Re: Free form gum

From: Judy Seigel <jseigel_at_panix.com>
Date: Tue, 11 Jul 2006 17:29:05 -0400 (EDT)
Message-id: <Pine.NEB.4.63.0607111714300.3686@panix3.panix.com>

On Mon, 10 Jul 2006, Don Bryant wrote:
> I've been looking at some of the gum work done by Ernestine Rubin and I am
> very intrigued by some of the gum prints found in her landscape portfolio
> such as this image.
>
> http://www.ernestineruben.com/PortfolioDetail.aspx?GP=3&IM=5
>
> Is this type of gum work considered to be free form gum?
>
> It appears that she may print sections at a time or perhaps coat several
> different pigment mixes together and expose all at once.

There's an article on Ernestine's gum prints in Post-Factory #8 covering
the landscape gums in particular.
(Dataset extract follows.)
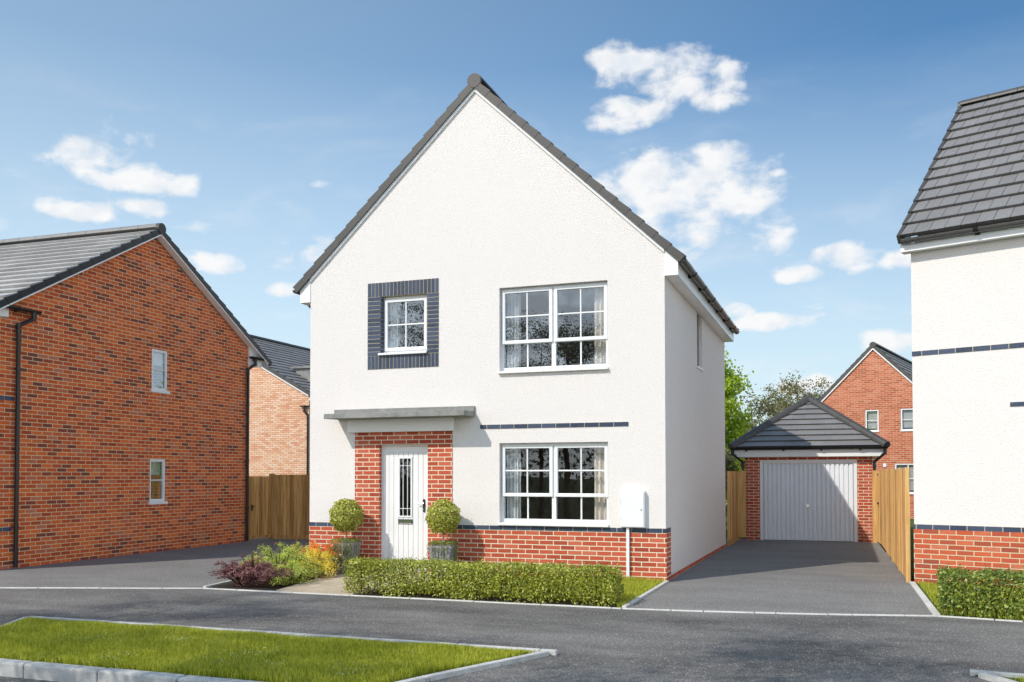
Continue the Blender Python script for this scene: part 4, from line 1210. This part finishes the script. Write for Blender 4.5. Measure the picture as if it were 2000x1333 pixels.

I think most of the suggestions on the
list of what they looked like they were probably cover the territory, and
let's face it every time you do this kind of "free form" printing it's a
new operation... but the article is interesting anyway. (I daresay not so
different from her website, but those who have it can read it anyway.)

As for split-tone gum, I used to do a one-coat gum that gave marvelous
split tones-- a kind of purple sienna in the highlights and black in the
shadows. Then I ran out of the black (Rowney guache jet black, as I
recall) and got a new tube with the identical number and name, but it
wouldn't. (The color I'd mixed with it was still the same tube, a
Quinacridone red, if memory serves.) In any event, that was when I gave up
single coat... I'd done enough, anyway.